In ihrer neuen Form ist die Branche kaum zu regulieren

Auch wenn die Hintermänner nun Geeks sind statt Milieugestalten: Das Tube-Geschäft habe zu mehr Brutalität geführt, so Ovidies These. Wenn alles nach kürzester Zeit umsonst zu haben sei, müssten die Filme immer extremer werden. Die Doku deutet explizite Bilder immer nur an oder verfremdet sie, aber die Protagonisten sprechen eine deutliche Sprache. Ein Regisseur, der sich das Beherrschen von Digitalkamera und Schnittprogramm selbst beigebracht hat, erzählt: Darstellerinnen würden mit Betäubungsmittel vollgepumpt, um den brutalen Analsex ertragen zu können. Vom Schutz jugendlicher Zuschauer bis zu dem der Darstellerinnen: Die dezentrale Branche, in der jeder auf eigene Faust und nur indirekt für die Plattformen arbeitet, lässt sich kaum regulieren.

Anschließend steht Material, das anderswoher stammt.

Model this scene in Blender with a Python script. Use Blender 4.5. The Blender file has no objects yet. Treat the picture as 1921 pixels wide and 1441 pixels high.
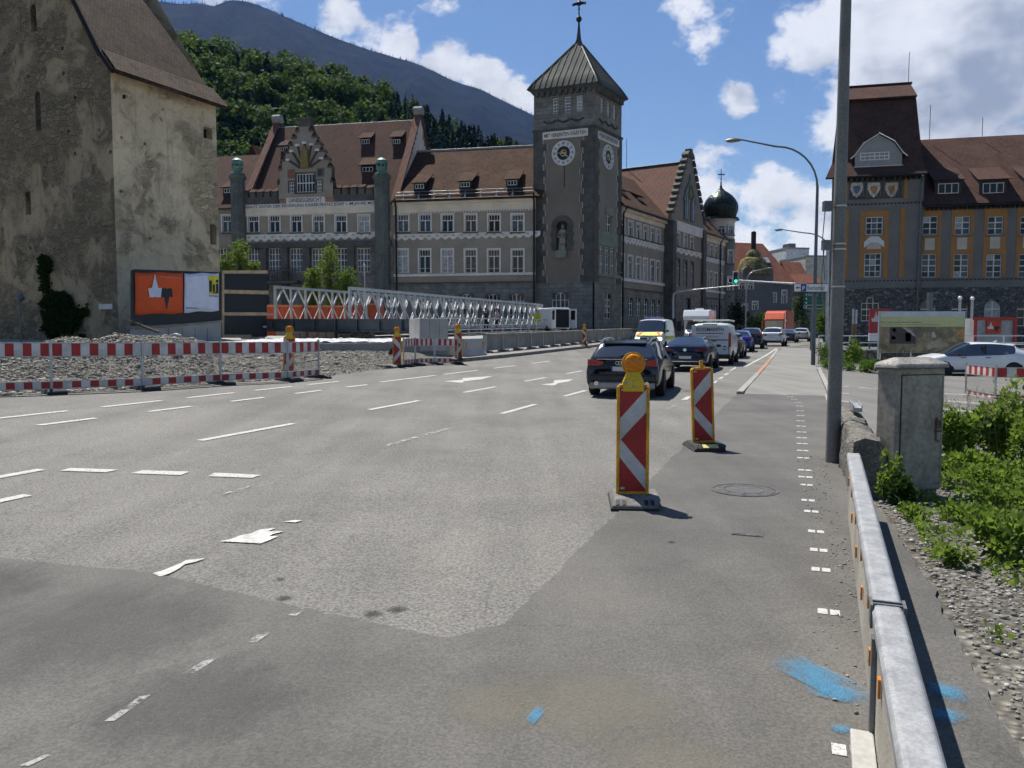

Thylmann wurde Ende 2016 wegen Steuerhinterziehung verurteilt. Er ist nicht mehr Teil von Manwin. Andere Manager haben übernommen und das Unternehmen in Mindgeek umgetauft. Am Ende von Pornocracy bleibt offen, ob der vermeintliche Mastermind nicht doch nur ein Strohmann für andere, unbekannte Akteure war. Das Geschäft der Tube-Seiten läuft auch ohne ihn erfolgreich weiter.

"Pornocracy" wird auf dem Münchner DOK.Fest zu sehen sein, am Dienstag, 9. Mai, um 22 Uhr, und am Samstag, 12. Mai, um 22.30 Uhr, jeweils im Atelier Kino.